I limiti dello sviluppo
di redazione ECplanet - 24/02/2006
Fonte: ecplanet.com
L'ipotesi del cibo manipolato per soddisfare brutali regole mercantilistiche ci riporta alla stretta attualità (vedi OGM) e rende il film incredibilmente profetico (si pensi anche alle proposte sull'eutanasia, ndr). Negli anni '70, d'altronde, il cinema ecologico divenne uno strumento di espressione politica per veicolare la protesta contro un establishment che proponeva la guerra nucleare per vincere quella fredda, e praticava una politica immorale e corrotta (che oggi è diventata globale).
Il film di Fleischer era, non a caso, ispirato ad una ricerca fatta dal Massachusetts Institute of Tecnology, su richiesta del Club di Roma (fondato quattro anni prima dall'italiano e piemontese Aurelio Peccei, assieme a premi Nobel, leader politici e intellettuali). I risultati furono pubblicati in un libro nel 1972 dal titolo “The Limits to Growth” (“I Limiti dello Sviluppo”, a cura di Dennis L. Meadows, Jorgen Randers, William W. Behrens III, Mondadori, Milano, 1972) che fu il primo studio scientifico a sollevare la questione ambientale in termini globali:
“Nell'ipotesi che l'attuale linea di sviluppo continui inalterata nei cinque settori fondamentali (popolazione, industrializzazione, inquinamento, produzione di alimenti, consumo delle risorse naturali) l'umanità è destinata a raggiungere i limiti naturali dello sviluppo entro i prossimi cento anni. Il risultato più probabile sarà un improvviso, incontrollabile declino del livello di popolazione e del sistema industriale”. Il rapporto metteva in discussione la cosiddetta “ideologia sviluppista”, secondo cui i paesi industrializzati potevano continuare a crescere secondo i ritmi e i modi dei decenni precedenti, e la soluzione dei problemi dei paesi poveri sarebbe venuta dal modello della industrializzazione.

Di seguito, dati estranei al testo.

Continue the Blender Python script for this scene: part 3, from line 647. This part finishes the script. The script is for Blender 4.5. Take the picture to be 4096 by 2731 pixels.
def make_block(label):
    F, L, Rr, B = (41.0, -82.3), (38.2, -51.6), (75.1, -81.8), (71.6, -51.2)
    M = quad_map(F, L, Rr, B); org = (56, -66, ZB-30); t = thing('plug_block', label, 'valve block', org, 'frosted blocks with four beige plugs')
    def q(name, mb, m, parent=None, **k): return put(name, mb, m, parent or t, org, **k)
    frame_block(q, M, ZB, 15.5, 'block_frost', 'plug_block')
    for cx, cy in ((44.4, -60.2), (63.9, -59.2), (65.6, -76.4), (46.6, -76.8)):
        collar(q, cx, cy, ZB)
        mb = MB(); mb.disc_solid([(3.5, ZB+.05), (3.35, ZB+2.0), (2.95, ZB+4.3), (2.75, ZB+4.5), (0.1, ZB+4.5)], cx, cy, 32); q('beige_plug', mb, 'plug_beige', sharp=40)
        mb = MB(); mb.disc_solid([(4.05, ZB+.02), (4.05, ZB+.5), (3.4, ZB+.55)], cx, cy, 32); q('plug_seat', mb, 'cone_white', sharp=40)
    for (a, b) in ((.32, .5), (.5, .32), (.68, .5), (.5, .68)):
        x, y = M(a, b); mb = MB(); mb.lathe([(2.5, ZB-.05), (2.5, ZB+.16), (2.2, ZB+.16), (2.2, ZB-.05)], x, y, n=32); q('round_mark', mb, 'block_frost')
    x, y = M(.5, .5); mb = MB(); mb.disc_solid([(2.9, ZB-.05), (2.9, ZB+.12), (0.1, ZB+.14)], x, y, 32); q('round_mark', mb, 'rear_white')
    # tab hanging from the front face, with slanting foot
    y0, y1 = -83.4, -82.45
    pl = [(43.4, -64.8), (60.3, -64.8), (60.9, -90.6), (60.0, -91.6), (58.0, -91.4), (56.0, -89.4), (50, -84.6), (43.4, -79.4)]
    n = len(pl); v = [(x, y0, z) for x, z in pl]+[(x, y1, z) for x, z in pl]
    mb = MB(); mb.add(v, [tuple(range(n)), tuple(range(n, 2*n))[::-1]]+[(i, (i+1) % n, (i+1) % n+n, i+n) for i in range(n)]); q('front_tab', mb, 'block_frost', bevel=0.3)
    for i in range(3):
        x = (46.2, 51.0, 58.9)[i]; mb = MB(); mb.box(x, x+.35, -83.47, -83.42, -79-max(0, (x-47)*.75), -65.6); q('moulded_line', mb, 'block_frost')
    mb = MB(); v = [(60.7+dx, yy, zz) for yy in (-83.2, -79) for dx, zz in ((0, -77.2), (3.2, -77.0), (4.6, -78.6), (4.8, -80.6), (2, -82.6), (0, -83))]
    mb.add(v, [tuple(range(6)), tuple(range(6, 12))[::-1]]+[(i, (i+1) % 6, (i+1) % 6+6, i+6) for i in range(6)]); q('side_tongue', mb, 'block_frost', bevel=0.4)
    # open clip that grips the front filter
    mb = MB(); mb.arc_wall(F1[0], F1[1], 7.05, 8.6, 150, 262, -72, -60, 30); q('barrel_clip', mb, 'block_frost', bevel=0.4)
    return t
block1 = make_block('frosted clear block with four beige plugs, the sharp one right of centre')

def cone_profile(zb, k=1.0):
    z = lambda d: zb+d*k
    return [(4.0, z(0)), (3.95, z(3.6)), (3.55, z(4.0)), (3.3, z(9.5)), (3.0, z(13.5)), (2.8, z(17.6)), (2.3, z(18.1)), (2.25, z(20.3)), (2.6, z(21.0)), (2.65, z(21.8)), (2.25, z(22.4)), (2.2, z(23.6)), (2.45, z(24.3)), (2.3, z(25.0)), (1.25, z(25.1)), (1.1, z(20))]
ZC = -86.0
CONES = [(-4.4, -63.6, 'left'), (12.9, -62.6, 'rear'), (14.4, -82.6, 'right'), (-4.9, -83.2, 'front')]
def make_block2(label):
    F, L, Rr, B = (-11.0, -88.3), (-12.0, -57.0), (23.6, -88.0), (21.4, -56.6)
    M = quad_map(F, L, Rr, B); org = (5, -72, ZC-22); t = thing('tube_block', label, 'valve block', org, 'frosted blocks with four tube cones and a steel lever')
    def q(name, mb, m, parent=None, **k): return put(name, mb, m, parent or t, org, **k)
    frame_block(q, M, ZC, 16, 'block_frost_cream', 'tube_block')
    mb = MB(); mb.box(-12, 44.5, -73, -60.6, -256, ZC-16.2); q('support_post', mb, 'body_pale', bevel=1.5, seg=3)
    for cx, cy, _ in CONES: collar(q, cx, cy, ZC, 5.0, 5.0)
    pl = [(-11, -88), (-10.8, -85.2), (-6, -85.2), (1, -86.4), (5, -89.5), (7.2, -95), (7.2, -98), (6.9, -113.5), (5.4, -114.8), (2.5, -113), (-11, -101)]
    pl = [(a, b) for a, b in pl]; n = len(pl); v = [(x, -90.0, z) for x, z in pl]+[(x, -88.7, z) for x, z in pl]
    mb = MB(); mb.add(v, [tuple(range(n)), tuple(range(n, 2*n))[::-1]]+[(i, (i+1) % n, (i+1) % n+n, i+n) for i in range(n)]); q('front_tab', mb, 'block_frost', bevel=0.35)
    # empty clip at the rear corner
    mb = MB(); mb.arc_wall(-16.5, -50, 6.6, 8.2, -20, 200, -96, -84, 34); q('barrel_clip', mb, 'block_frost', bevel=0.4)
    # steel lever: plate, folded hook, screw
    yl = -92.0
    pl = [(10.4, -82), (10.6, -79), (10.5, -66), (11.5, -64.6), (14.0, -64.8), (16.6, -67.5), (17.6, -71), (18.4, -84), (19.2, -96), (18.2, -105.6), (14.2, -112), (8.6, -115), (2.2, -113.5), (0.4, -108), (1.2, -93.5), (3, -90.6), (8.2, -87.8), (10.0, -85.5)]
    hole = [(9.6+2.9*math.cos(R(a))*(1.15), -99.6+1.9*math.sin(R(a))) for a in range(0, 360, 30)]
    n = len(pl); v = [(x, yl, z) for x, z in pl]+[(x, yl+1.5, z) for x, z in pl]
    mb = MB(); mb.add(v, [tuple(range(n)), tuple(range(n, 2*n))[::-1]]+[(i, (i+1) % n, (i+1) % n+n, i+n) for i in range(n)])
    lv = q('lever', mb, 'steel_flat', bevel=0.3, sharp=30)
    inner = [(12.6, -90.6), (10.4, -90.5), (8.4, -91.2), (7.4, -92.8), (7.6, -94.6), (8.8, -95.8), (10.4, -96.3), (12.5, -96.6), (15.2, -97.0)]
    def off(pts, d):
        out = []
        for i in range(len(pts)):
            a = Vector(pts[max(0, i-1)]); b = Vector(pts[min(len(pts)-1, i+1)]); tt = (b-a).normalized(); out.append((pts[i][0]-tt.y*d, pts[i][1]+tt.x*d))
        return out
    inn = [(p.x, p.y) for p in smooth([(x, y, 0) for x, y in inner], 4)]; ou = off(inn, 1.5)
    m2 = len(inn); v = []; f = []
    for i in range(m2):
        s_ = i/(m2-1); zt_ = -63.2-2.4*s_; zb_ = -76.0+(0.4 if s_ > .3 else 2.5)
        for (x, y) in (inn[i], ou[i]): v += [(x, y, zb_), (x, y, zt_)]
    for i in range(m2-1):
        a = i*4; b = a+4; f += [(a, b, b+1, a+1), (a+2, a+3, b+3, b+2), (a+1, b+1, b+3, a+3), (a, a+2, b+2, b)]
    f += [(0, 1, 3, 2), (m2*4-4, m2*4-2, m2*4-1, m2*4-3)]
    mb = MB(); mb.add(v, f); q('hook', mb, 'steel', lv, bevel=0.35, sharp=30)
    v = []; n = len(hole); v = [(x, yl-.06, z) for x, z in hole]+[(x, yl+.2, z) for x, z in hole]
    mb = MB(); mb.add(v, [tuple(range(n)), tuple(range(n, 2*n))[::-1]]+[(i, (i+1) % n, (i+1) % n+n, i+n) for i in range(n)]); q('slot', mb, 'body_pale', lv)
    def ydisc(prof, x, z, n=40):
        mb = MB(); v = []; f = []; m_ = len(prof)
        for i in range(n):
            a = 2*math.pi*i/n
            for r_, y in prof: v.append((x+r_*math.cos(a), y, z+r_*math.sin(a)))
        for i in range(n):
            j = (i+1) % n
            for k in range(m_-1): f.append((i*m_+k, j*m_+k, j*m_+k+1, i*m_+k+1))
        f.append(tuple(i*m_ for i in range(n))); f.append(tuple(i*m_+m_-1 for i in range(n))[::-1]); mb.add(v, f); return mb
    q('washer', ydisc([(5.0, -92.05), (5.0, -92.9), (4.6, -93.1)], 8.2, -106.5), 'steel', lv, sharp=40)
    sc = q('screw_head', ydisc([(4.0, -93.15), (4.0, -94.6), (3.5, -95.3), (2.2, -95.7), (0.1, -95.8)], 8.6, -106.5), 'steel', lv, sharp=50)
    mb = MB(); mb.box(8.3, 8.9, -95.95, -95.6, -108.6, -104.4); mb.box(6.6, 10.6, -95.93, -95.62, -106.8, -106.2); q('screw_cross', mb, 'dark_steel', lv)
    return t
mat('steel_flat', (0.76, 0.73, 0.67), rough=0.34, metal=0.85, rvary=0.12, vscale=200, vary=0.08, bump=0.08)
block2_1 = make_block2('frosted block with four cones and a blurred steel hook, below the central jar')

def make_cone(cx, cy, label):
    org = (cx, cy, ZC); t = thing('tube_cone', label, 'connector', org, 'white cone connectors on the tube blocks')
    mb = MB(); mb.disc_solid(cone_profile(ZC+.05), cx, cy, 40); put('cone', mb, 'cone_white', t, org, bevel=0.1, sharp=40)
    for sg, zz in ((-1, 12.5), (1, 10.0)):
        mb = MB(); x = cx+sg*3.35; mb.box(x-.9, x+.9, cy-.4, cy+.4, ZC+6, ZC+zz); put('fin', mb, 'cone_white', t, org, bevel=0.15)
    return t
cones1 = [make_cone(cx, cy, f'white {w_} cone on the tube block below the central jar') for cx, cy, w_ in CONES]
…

La critica di questa ideologia da parte del gruppo di ricerca del M.I.T. era basata sull'esistenza di limiti invalicabili imposti alla crescita economica mondiale dalle risorse naturali disponibili sul pianeta, e più in generale dalla necessità di rispettare le leggi naturali di conservazione dell'ambiente. Da qui si è sviluppato un importante campo di ricerca scientifica ed economica e di indirizzo delle politiche per uno sviluppo sostenibile. Dall'idea dei limiti dello sviluppo e dai fallimenti della industrializzazione è sorto un secondo movimento di studi e di opinione guidato da economisti e sociologi come Ivan Illich (Austria, 1926-2003), Serge Latouche (Francia) Ernst F. Schumacher (Germania), Wolfgang Sachs (Germania), noti anche come “antisviluppisti”.
Questo movimento ha assunto posizione sempre più radicali, fino a sostenere la necessità di abbandonare l'idea dello sviluppo e dell'aiuto allo sviluppo. In primo luogo, con il riconoscimento dell'esistenza di limiti naturali allo sviluppo globale, viene considerato necessario, più che aumentare il ritmo di crescita dei paesi poveri, rallentare quello dei paesi ricchi. In secondo luogo, collegandosi alle versioni moderne delle teorie dello sfruttamento e ai critici della globalizzazione, la semplice esistenza di relazioni economiche, sociali e culturali coi paesi occidentali viene vista come portatrice di effetti negativi per paesi con caratteristiche ambientali, sociali e culturali profondamente diverse tra loro e rispetto ai paesi occidentali. Di conseguenza, si arriva a proporre che non ci si occupi più del cosiddetto problema del sottosviluppo, lasciando che ogni paese, comunità o villaggio trovi la propria via per raggiungere una desiderabile condizione di vita.
“Le nostre società sono voraci, guardano alla natura da un lato come una miniera e dall'altro come a una discarica [...] Tutti dobbiamo prendere il passo più lento [...] La felicità si trova più nell'agire sui desideri che nell'agire sulle cose possedute, nel desiderare di meno piuttosto che nell'accumulare di più” (Wolfgang Sachs).